◆ **SUPPLIED DATA**:
·····

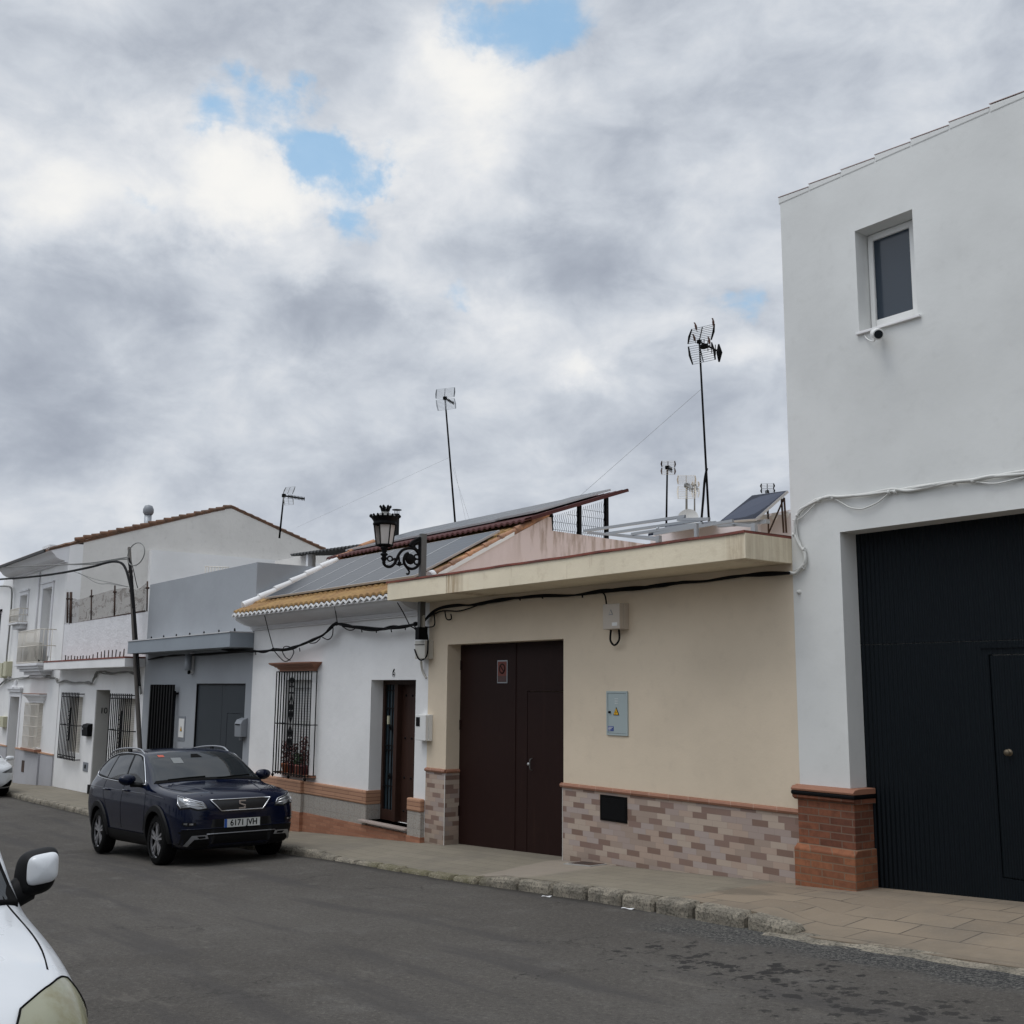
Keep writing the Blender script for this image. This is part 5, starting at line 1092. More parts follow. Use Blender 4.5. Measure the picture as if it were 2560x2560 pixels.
o = thing('solar_panel', 'dark blue tilted solar panel at the right end of the terrace beside the white building', 'solar panel', tuple((Q[0]+Q[1])/2))
nrm = (Q[1]-Q[0]).cross(Q[3]-Q[0]).normalized()
if nrm.z < 0: nrm = -nrm
m = MB(); m.hexa([p-nrm*.03 for p in Q]+[p for p in Q]); m.build('frame', M['alu'], o)
def qi(u, v): return Q[0].lerp(Q[1], u).lerp(Q[3].lerp(Q[2], u), v)+nrm*.002
m = MB()
for i in range(6):
    for j in range(10):
        u0, u1 = .02+.96*i/6+.003, .02+.96*(i+1)/6-.003; g2 = .01 if j >= 5 else -.002; v0, v1 = .015+.96*j/10+.002+g2, .015+.96*(j+1)/10-.002+g2
        m.add([qi(u0,v0),qi(u1,v0),qi(u1,v1),qi(u0,v1)], [(0,1,2,3)])
m.build('cells', mk('deep_blue_cells', (.006,.010,.024), .5, 0, .12), o, weld=False); MB().add([qi(.005,.005)-nrm*.001,qi(.995,.005)-nrm*.001,qi(.995,.995)-nrm*.001,qi(.005,.995)-nrm*.001],[(0,1,2,3)]).build('backing', mk('cell_gap', (.05,.06,.09), .5, 0, .12), o)
m = MB()
for u, zz in ((.97,1.6),(.9,1.6)):
    a = qi(u,.86)-nrm*.05; m.tube([a, (a.x,a.y+.02,a.z-.42)], .012, 6)
a = qi(.97,.86)-nrm*.05; m.tube([a, qi(.8,.2)-nrm*.3], .01, 6); m.tube([qi(.85,.5)-nrm*.05, (a.x-.25,a.y,a.z-.45)], .01, 6)
m.build('support', M['rust'], o)
m = MB(); e0 = Q[1]-nrm*.04; m.rail(Q[0]-nrm*.06-Vector((.05,0,0)), Q[1]-nrm*.06+Vector((.15,0,0)), .05, .05); m.build('base_rail', M['steel'], o)
dc = at(z2(950,432), 11.6); o = thing('satellite_dish', 'grey white satellite dish on the tan house terrace behind the rack', 'satellite dish', tuple(dc))
nd = Vector((.55,-.75,.35)).normalized(); u = nd.orthogonal().normalized(); w = nd.cross(u)
m = MB(); rd = .155; m.grid(lambda a, r: dc+(u*math.cos(a*2*math.pi)+w*math.sin(a*2*math.pi))*rd*r-nd*.04*(1-r*r), 28, 5); m.build('reflector', M['dish'], o)
MB().tube([dc-nd*.05, (dc.x,dc.y+.1,dc.z-.4), (dc.x,dc.y+.1,1.4)], .018).build('mount', M['steel'], o)
# ------------------------------------------------------------------ aerials
def aerial(lab, Y, base, top, TL, TR, ML, MR, BL, BR, boom, nb, el, r=.012, mat=M['blackm'], wires=(), rows=8, depth=.1, wm=M['steel'], side=.010, sidemat=None):
    A, B = at(base, Y), at(top, Y); A.z = min(A.z, B.z-.5)
    o = thing('tv_aerial', lab, 'aerial', tuple(A))
    A2 = A+(A-B)*.12
    MB().tube([A2, A.lerp(B,.5), B], [r*1.15, r, r*.9], 8).build('mast', mat, o)
    k = B.length/2721.5
    m = MB(); ms = MB()
    for (a, c, e, f) in ((TL,TR,ML,MR),(ML,MR,BL,BR)):
        P = [at(a, Y-(depth if a in (TL,) else 0)), at(c, Y-(depth if c in (TR,) else 0)), at(e, Y-(depth if e is BL else 0)), at(f, Y-(depth if f is BR else 0))]
        if a is ML: P[0] = P[0].lerp(P[2], .12); P[1] = P[1].lerp(P[3], .12)
        else: P[2] = P[2].lerp(P[0], .05); P[3] = P[3].lerp(P[1], .05)
        for j in range(rows+1): m.tube([P[0].lerp(P[2], j/rows), P[1].lerp(P[3], j/rows)], side*.38, 4)
        for t in (0, 1): s = P[0].lerp(P[1], t); e_ = P[2].lerp(P[3], t); ms.tube([s, s.lerp(e_,.5)+(s-P[0].lerp(P[1],.5)).normalized()*.015*(1), e_], [side*.8, side*1.3, side*.8], 6)
        ms.tube([P[0].lerp(P[1],.48), P[2].lerp(P[3],.48)], side*.6, 5)
    m.build('reflector_wires', wm, o, weld=False); ms.build('reflector_frame', sidemat or mat, o, weld=False)
    s = B-Vector((0,0,.02)); e_ = at(boom, Y-.55*depth*4); bm = MB(); bm.tube([s, e_], r*.9, 7)
    for j in range(nb):
        c = s.lerp(e_, .25+.75*j/max(1,nb-1)); bm.tube([c-Vector((el*.5*.3,el*.1,0)), c+Vector((el*.5*.3,el*.1,0))], r*.4, 4); bm.tube([c-Vector((0,0,el*.5)), c+Vector((0,0,el*.5))], r*.4, 4)
    bm.lathe([(0,-r*2.4),(r*2.4,-r*1.6),(r*2.4,r*1.6),(0,r*2.4)], s, 8); bm.build('boom', mat, o, weld=False)
    if wires:
        wmb = MB()
        for p, q, Yq in wires: wmb.tube([at(p, Y), at(q, Yq)], .0022, 4)
        wmb.build('guy_wire', M['gcable'], o)
    return o
c1 = lambda x, y: (1640+x*.1139, 760+y*.1139)
a1 = aerial('tallest rooftop aerial with large dark double reflector above the tan house terrace', 12, z2(1114,590), c1(950,800), c1(785,555), c1(1280,440), c1(700,890), c1(1210,800), c1(805,1325), c1(1300,1215), c1(1390,1050), 5, .16, .016, depth=.12, wires=[(dd(1322,735), dd(1095,935), 12.5)], rows=8, side=.014)
m = MB(); bb = at(c1(1380,1070), 11.7); m.tube([bb+Vector((0,0,.13)), bb+Vector((.01,0,0)), bb-Vector((0,0,.14))], [.012,.045,.012], 8); m.tube([at(c1(1050,900),11.9), at(c1(1060,960),11.9)], .06, 8)
m.build('director_plate', M['blackm'], a1)
m = MB(); m.tube(smoothpath([at(z2(1092,60),11.95), at(z2(1075,150),11.95), at(z2(1065,280),11.95), at(z2(1055,400),11.95), at(z2(1050,460),11.95)]), .018, 6); m.tube(smoothpath([at(z2(1075,470),11.9), at(z2(1085,500),11.9), at(z2(1100,530),11.9), at(z2(1100,560),11.9)]), .02, 6); m.build('mast_cable', M['cable'], a1)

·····

◆ **WHAT IS NEEDED**: Repeat the listing above exactly, with no pictures.

◆ **SOLUTION TO THIS EXERCISE**:
Keep writing the Blender script for this image. This is part 5, starting at line 1092. More parts follow. Use Blender 4.5. Measure the picture as if it were 2560x2560 pixels.
o = thing('solar_panel', 'dark blue tilted solar panel at the right end of the terrace beside the white building', 'solar panel', tuple((Q[0]+Q[1])/2))
nrm = (Q[1]-Q[0]).cross(Q[3]-Q[0]).normalized()
if nrm.z < 0: nrm = -nrm
m = MB(); m.hexa([p-nrm*.03 for p in Q]+[p for p in Q]); m.build('frame', M['alu'], o)
def qi(u, v): return Q[0].lerp(Q[1], u).lerp(Q[3].lerp(Q[2], u), v)+nrm*.002
m = MB()
for i in range(6):
    for j in range(10):
        u0, u1 = .02+.96*i/6+.003, .02+.96*(i+1)/6-.003; g2 = .01 if j >= 5 else -.002; v0, v1 = .015+.96*j/10+.002+g2, .015+.96*(j+1)/10-.002+g2
        m.add([qi(u0,v0),qi(u1,v0),qi(u1,v1),qi(u0,v1)], [(0,1,2,3)])
m.build('cells', mk('deep_blue_cells', (.006,.010,.024), .5, 0, .12), o, weld=False); MB().add([qi(.005,.005)-nrm*.001,qi(.995,.005)-nrm*.001,qi(.995,.995)-nrm*.001,qi(.005,.995)-nrm*.001],[(0,1,2,3)]).build('backing', mk('cell_gap', (.05,.06,.09), .5, 0, .12), o)
m = MB()
for u, zz in ((.97,1.6),(.9,1.6)):
    a = qi(u,.86)-nrm*.05; m.tube([a, (a.x,a.y+.02,a.z-.42)], .012, 6)
a = qi(.97,.86)-nrm*.05; m.tube([a, qi(.8,.2)-nrm*.3], .01, 6); m.tube([qi(.85,.5)-nrm*.05, (a.x-.25,a.y,a.z-.45)], .01, 6)
m.build('support', M['rust'], o)
m = MB(); e0 = Q[1]-nrm*.04; m.rail(Q[0]-nrm*.06-Vector((.05,0,0)), Q[1]-nrm*.06+Vector((.15,0,0)), .05, .05); m.build('base_rail', M['steel'], o)
dc = at(z2(950,432), 11.6); o = thing('satellite_dish', 'grey white satellite dish on the tan house terrace behind the rack', 'satellite dish', tuple(dc))
nd = Vector((.55,-.75,.35)).normalized(); u = nd.orthogonal().normalized(); w = nd.cross(u)
m = MB(); rd = .155; m.grid(lambda a, r: dc+(u*math.cos(a*2*math.pi)+w*math.sin(a*2*math.pi))*rd*r-nd*.04*(1-r*r), 28, 5); m.build('reflector', M['dish'], o)
MB().tube([dc-nd*.05, (dc.x,dc.y+.1,dc.z-.4), (dc.x,dc.y+.1,1.4)], .018).build('mount', M['steel'], o)
# ------------------------------------------------------------------ aerials
def aerial(lab, Y, base, top, TL, TR, ML, MR, BL, BR, boom, nb, el, r=.012, mat=M['blackm'], wires=(), rows=8, depth=.1, wm=M['steel'], side=.010, sidemat=None):
    A, B = at(base, Y), at(top, Y); A.z = min(A.z, B.z-.5)
    o = thing('tv_aerial', lab, 'aerial', tuple(A))
    A2 = A+(A-B)*.12
    MB().tube([A2, A.lerp(B,.5), B], [r*1.15, r, r*.9], 8).build('mast', mat, o)
    k = B.length/2721.5
    m = MB(); ms = MB()
    for (a, c, e, f) in ((TL,TR,ML,MR),(ML,MR,BL,BR)):
        P = [at(a, Y-(depth if a in (TL,) else 0)), at(c, Y-(depth if c in (TR,) else 0)), at(e, Y-(depth if e is BL else 0)), at(f, Y-(depth if f is BR else 0))]
        if a is ML: P[0] = P[0].lerp(P[2], .12); P[1] = P[1].lerp(P[3], .12)
        else: P[2] = P[2].lerp(P[0], .05); P[3] = P[3].lerp(P[1], .05)
        for j in range(rows+1): m.tube([P[0].lerp(P[2], j/rows), P[1].lerp(P[3], j/rows)], side*.38, 4)
        for t in (0, 1): s = P[0].lerp(P[1], t); e_ = P[2].lerp(P[3], t); ms.tube([s, s.lerp(e_,.5)+(s-P[0].lerp(P[1],.5)).normalized()*.015*(1), e_], [side*.8, side*1.3, side*.8], 6)
        ms.tube([P[0].lerp(P[1],.48), P[2].lerp(P[3],.48)], side*.6, 5)
    m.build('reflector_wires', wm, o, weld=False); ms.build('reflector_frame', sidemat or mat, o, weld=False)
    s = B-Vector((0,0,.02)); e_ = at(boom, Y-.55*depth*4); bm = MB(); bm.tube([s, e_], r*.9, 7)
    for j in range(nb):
        c = s.lerp(e_, .25+.75*j/max(1,nb-1)); bm.tube([c-Vector((el*.5*.3,el*.1,0)), c+Vector((el*.5*.3,el*.1,0))], r*.4, 4); bm.tube([c-Vector((0,0,el*.5)), c+Vector((0,0,el*.5))], r*.4, 4)
    bm.lathe([(0,-r*2.4),(r*2.4,-r*1.6),(r*2.4,r*1.6),(0,r*2.4)], s, 8); bm.build('boom', mat, o, weld=False)
    if wires:
        wmb = MB()
        for p, q, Yq in wires: wmb.tube([at(p, Y), at(q, Yq)], .0022, 4)
        wmb.build('guy_wire', M['gcable'], o)
    return o
c1 = lambda x, y: (1640+x*.1139, 760+y*.1139)
a1 = aerial('tallest rooftop aerial with large dark double reflector above the tan house terrace', 12, z2(1114,590), c1(950,800), c1(785,555), c1(1280,440), c1(700,890), c1(1210,800), c1(805,1325), c1(1300,1215), c1(1390,1050), 5, .16, .016, depth=.12, wires=[(dd(1322,735), dd(1095,935), 12.5)], rows=8, side=.014)
m = MB(); bb = at(c1(1380,1070), 11.7); m.tube([bb+Vector((0,0,.13)), bb+Vector((.01,0,0)), bb-Vector((0,0,.14))], [.012,.045,.012], 8); m.tube([at(c1(1050,900),11.9), at(c1(1060,960),11.9)], .06, 8)
m.build('director_plate', M['blackm'], a1)
m = MB(); m.tube(smoothpath([at(z2(1092,60),11.95), at(z2(1075,150),11.95), at(z2(1065,280),11.95), at(z2(1055,400),11.95), at(z2(1050,460),11.95)]), .018, 6); m.tube(smoothpath([at(z2(1075,470),11.9), at(z2(1085,500),11.9), at(z2(1100,530),11.9), at(z2(1100,560),11.9)]), .02, 6); m.build('mast_cable', M['cable'], a1)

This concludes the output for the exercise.